Check every line of the entries that follow, and copy the ones containing "picture".

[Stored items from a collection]
[start]

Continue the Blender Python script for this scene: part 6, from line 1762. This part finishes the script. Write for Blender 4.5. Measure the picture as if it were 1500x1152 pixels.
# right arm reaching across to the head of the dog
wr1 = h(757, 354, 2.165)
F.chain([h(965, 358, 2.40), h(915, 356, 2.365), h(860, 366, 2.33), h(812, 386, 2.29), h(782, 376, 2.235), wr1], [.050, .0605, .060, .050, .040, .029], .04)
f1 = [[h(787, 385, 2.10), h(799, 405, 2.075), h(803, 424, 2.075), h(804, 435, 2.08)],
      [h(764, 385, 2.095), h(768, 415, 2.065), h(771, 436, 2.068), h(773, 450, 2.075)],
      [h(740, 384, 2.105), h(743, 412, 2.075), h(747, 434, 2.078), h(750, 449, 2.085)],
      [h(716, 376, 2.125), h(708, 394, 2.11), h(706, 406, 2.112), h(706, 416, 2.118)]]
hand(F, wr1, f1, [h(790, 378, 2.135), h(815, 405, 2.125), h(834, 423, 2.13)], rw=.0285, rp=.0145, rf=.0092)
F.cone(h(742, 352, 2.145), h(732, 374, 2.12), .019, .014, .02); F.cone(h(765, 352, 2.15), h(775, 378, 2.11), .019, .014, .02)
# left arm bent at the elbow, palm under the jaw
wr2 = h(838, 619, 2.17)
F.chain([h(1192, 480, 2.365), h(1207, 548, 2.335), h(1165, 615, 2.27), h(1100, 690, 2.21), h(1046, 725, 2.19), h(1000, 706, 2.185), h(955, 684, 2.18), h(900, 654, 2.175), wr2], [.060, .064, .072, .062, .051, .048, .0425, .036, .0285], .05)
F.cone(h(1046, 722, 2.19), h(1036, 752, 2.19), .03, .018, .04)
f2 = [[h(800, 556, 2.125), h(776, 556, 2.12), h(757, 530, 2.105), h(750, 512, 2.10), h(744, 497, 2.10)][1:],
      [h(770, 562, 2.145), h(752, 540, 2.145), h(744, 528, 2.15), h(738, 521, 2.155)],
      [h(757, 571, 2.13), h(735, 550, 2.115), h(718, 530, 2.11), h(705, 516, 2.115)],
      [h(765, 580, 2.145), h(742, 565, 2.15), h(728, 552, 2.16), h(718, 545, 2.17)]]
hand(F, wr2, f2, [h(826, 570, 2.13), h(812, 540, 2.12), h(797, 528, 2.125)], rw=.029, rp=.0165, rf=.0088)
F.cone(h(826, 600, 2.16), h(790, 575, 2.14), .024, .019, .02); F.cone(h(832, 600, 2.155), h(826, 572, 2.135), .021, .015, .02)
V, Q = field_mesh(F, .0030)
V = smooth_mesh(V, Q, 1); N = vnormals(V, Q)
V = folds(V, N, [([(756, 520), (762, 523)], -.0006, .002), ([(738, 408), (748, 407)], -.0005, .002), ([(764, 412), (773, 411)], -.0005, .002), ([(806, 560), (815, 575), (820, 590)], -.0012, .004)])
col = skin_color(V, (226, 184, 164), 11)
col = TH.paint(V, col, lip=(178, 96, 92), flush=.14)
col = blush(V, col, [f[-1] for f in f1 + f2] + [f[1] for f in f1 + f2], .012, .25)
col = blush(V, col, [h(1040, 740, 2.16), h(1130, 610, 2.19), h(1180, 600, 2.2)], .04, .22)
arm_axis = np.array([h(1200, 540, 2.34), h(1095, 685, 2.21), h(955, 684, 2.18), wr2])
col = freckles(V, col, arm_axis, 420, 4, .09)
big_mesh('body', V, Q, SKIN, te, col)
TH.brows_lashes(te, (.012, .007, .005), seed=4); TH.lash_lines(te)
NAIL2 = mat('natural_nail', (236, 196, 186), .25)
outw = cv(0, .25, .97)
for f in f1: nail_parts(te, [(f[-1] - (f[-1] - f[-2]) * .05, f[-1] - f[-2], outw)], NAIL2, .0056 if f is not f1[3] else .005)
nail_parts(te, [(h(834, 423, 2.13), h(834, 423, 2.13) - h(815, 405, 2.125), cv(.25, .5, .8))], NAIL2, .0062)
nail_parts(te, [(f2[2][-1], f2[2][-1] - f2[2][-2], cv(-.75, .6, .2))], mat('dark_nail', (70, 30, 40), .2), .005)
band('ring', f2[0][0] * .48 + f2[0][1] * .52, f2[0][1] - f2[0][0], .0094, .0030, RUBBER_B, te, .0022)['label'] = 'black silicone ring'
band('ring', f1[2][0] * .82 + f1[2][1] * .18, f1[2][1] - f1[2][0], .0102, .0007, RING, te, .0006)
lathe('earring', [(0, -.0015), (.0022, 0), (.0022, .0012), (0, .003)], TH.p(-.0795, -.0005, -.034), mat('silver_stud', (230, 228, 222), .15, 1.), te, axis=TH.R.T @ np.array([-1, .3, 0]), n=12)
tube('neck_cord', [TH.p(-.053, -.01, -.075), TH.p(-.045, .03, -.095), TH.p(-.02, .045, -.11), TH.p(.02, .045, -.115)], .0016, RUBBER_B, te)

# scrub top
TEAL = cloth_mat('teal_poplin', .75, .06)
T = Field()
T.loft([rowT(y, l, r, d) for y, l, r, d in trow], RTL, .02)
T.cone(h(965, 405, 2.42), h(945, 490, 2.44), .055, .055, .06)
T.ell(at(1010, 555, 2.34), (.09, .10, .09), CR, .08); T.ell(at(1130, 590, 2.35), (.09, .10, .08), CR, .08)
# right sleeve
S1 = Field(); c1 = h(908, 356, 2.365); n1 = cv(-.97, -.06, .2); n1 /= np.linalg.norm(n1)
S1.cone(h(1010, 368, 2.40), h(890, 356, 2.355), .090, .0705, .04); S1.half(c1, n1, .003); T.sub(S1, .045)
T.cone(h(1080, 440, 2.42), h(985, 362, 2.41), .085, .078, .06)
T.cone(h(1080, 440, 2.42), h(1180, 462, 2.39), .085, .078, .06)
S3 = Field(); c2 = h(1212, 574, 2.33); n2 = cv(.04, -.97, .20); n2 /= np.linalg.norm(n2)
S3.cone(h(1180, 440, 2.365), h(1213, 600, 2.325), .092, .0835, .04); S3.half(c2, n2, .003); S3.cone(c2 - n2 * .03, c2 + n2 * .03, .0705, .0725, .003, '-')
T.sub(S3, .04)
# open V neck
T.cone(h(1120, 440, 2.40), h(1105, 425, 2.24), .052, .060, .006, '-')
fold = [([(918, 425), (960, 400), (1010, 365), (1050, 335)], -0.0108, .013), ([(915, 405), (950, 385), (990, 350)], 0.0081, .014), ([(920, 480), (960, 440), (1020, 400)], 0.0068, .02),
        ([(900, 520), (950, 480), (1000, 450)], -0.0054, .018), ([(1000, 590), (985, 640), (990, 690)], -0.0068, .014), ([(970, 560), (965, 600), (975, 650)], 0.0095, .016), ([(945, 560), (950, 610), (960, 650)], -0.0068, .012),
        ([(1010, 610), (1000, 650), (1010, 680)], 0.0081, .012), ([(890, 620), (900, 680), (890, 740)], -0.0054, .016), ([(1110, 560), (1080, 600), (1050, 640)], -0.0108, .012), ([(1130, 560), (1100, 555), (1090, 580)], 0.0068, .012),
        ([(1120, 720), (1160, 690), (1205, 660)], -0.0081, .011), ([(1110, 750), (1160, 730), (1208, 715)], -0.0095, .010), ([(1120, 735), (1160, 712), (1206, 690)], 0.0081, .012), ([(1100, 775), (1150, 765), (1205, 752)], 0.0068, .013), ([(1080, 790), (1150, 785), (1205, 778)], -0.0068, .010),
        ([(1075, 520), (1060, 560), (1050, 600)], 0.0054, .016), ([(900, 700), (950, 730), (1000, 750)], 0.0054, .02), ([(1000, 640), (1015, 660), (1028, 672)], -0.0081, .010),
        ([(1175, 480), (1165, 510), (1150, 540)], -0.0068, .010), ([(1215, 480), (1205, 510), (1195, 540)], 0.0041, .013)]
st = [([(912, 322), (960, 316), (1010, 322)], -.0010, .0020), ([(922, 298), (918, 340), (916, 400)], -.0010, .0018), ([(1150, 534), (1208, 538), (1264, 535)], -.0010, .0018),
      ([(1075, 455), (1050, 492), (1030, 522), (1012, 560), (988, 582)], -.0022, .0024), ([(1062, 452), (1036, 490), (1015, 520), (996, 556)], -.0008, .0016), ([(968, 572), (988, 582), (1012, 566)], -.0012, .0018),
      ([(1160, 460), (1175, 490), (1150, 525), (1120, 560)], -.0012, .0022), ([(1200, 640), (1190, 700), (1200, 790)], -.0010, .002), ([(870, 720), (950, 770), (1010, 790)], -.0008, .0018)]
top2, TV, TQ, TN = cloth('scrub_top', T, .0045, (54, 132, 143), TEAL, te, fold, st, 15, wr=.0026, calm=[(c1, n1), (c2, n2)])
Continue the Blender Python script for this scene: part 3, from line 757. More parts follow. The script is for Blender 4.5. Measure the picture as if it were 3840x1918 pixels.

[end]

* Written answer
Continue the Blender Python script for this scene: part 6, from line 1762. This part finishes the script. Write for Blender 4.5. Measure the picture as if it were 1500x1152 pixels.
Continue the Blender Python script for this scene: part 3, from line 757. More parts follow. The script is for Blender 4.5. Measure the picture as if it were 3840x1918 pixels.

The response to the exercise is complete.